%%
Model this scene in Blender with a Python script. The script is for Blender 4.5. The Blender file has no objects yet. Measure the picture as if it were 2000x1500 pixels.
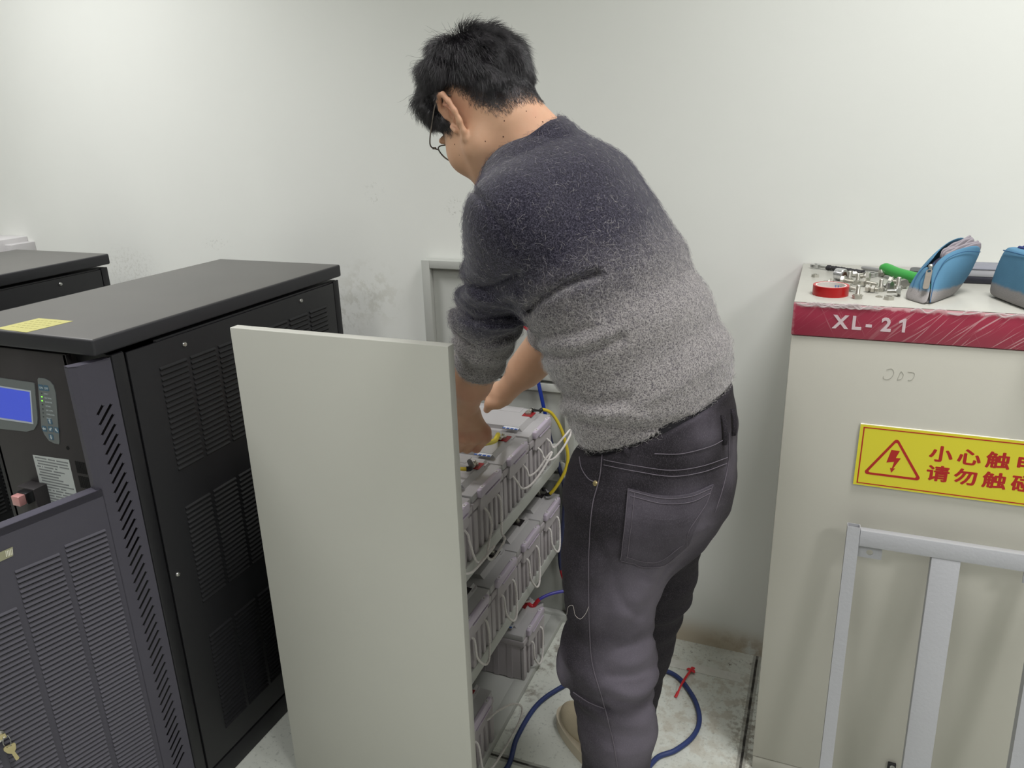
import bpy, bmesh, math, random
import numpy as np
from mathutils import Vector, Matrix, Euler, bvhtree

random.seed(7)
rng = np.random.default_rng(7)
SC = bpy.context.scene
COL = SC.collection
PI = math.pi

# ------------------------------------------------------------------ camera
F_PX = 1500.0                      # focal length in pixels of the 2000 x 1500 frame
CAM = np.array([0.0, 0.0, 1.45])
_d = np.array([130.0, 4397.0, F_PX]); _d /= np.linalg.norm(_d)
_y = np.array([640.0, -515.0, F_PX]); _y -= _d * (_y @ _d); _y /= np.linalg.norm(_y)
_x = np.cross(_d, _y)
if _x[0] < 0: _x = -_x
RW = np.array([_x, _y, -_d])       # world <- camera (x right, y down, z forward)
cam = bpy.data.cameras.new('camera')
cam.sensor_width = 36.0
cam.lens = F_PX / 2000.0 * 36.0
cam.clip_start = 0.05
camo = bpy.data.objects.new('camera', cam); COL.objects.link(camo)
m3 = np.stack([RW[:, 0], -RW[:, 1], -RW[:, 2]], axis=1)
camo.matrix_world = Matrix([[*m3[0], CAM[0]], [*m3[1], CAM[1]], [*m3[2], CAM[2]], [0, 0, 0, 1]])
SC.camera = camo

def ray(px, py):
    return RW @ np.array([(px - 1000.0) / F_PX, (py - 750.0) / F_PX, 1.0])
def at(px, py, Y):                 # the point at distance Y from the camera, towards the wall
    v = ray(px, py); return CAM + v * (Y / v[1])
def atz(px, py, z):
    v = ray(px, py); return CAM + v * ((z - CAM[2]) / v[2])
def atx(px, py, X):
    v = ray(px, py); return CAM + v * (X / v[0])

# ------------------------------------------------------------------ world and lamps
vs = SC.view_settings
vs.view_transform = 'Standard'; vs.look = 'None'; vs.gamma = 1.0; vs.use_curve_mapping = False
vs.exposure = 0.0
w = bpy.data.worlds.new('world'); SC.world = w; w.use_nodes = True
w.node_tree.nodes['Background'].inputs[0].default_value = (0.9, 0.95, 1.0, 1)
w.node_tree.nodes['Background'].inputs[1].default_value = 0.05

def lamp(name, loc, sx, sy, power, col=(1.0, 0.985, 0.95), spread=150):
    l = bpy.data.lights.new(name, 'AREA'); l.shape = 'RECTANGLE'; l.size = sx; l.size_y = sy
    l.energy = power; l.color = col; l.spread = math.radians(spread)
    o = bpy.data.objects.new(name, l); COL.objects.link(o); o.location = loc
    return o
LAMPS = [((-2.15, 1.05, 2.76), 23, 122), ((0.45, 1.15, 2.76), 19.5, 125), ((-0.9, -1.2, 2.76), 17, 160), ((1.9, -0.6, 2.76), 38, 160), ((-2.9, -1.6, 2.76), 4, 160), ((-0.85, 0.15, 2.76), 6, 160)]  # first two over the back wall; the other four are added, unseen fill
for p_, e_, sp_ in LAMPS: lamp('ceiling_and_fill_light', p_, 0.6, 0.6, e_, (1.0, 0.988, 1.0), sp_)

# ------------------------------------------------------------------ materials
def lin(c):
    return tuple(((v / 255.0) / 12.92 if v / 255.0 <= 0.04045 else ((v / 255.0 + 0.055) / 1.055) ** 2.4) for v in c) + (1.0,)

class NT:
    def __init__(s, name):
        s.m = bpy.data.materials.new(name); s.m.use_nodes = True
        s.t = s.m.node_tree; s.b = s.t.nodes['Principled BSDF']
    def n(s, typ, **kw):
        x = s.t.nodes.new(typ)
        for k, v in kw.items(): setattr(x, k, v)
        return x
    def l(s, a, b): s.t.links.new(a, b)
    def pos(s):
        return s.n('ShaderNodeNewGeometry').outputs['Position']
    def obj(s):
        return s.n('ShaderNodeTexCoord').outputs['Object']
    def noise(s, vec, scale, detail=3.0, rough=0.55):
        x = s.n('ShaderNodeTexNoise'); x.inputs['Scale'].default_value = scale
        x.inputs['Detail'].default_value = detail; x.inputs['Roughness'].default_value = rough
        if vec is not None: s.l(vec, x.inputs['Vector'])
        return x.outputs['Fac']
    def ramp(s, fac, lo, hi):
        x = s.n('ShaderNodeMapRange'); x.interpolation_type = 'SMOOTHSTEP'
        s.l(fac, x.inputs['Value']); x.inputs['From Min'].default_value = lo; x.inputs['From Max'].default_value = hi
        return x.outputs['Result']
    def math(s, op, a, b=None, c=None):
        x = s.n('ShaderNodeMath', operation=op)
        for i, v in enumerate((a, b, c)):
            if v is None: continue
            if isinstance(v, (int, float)): x.inputs[i].default_value = v
            else: s.l(v, x.inputs[i])
        return x.outputs[0]
    def mix(s, fac, a, b):
        x = s.n('ShaderNodeMix', data_type='RGBA')
        for i, v in ((0, fac), (6, a), (7, b)):
            if isinstance(v, (int, float)): x.inputs[i].default_value = v
            elif isinstance(v, tuple): x.inputs[i].default_value = v
            else: s.l(v, x.inputs[i])
        return x.outputs[2]
    def bump(s, h, strength, dist=0.01):
        x = s.n('ShaderNodeBump'); x.inputs['Strength'].default_value = strength
        x.inputs['Distance'].default_value = dist; s.l(h, x.inputs['Height'])
        s.l(x.outputs[0], s.b.inputs['Normal'])
    def color(s, c):
        if isinstance(c, tuple): s.b.inputs['Base Color'].default_value = c
        else: s.l(c, s.b.inputs['Base Color'])
    def set(s, rough=0.5, metal=0.0, spec=0.5):
        s.b.inputs['Roughness'].default_value = rough; s.b.inputs['Metallic'].default_value = metal
        s.b.inputs['Specular IOR Level'].default_value = spec
        return s.m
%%
To be done
Leave out the pictures and repeat exactly the lines from the start of the material through the line that contains "PI = math.pi", both included.

Exercise result
Model this scene in Blender with a Python script. The script is for Blender 4.5. The Blender file has no objects yet. Measure the picture as if it were 2000x1500 pixels.
import bpy, bmesh, math, random
import numpy as np
from mathutils import Vector, Matrix, Euler, bvhtree

random.seed(7)
rng = np.random.default_rng(7)
SC = bpy.context.scene
COL = SC.collection
PI = math.pi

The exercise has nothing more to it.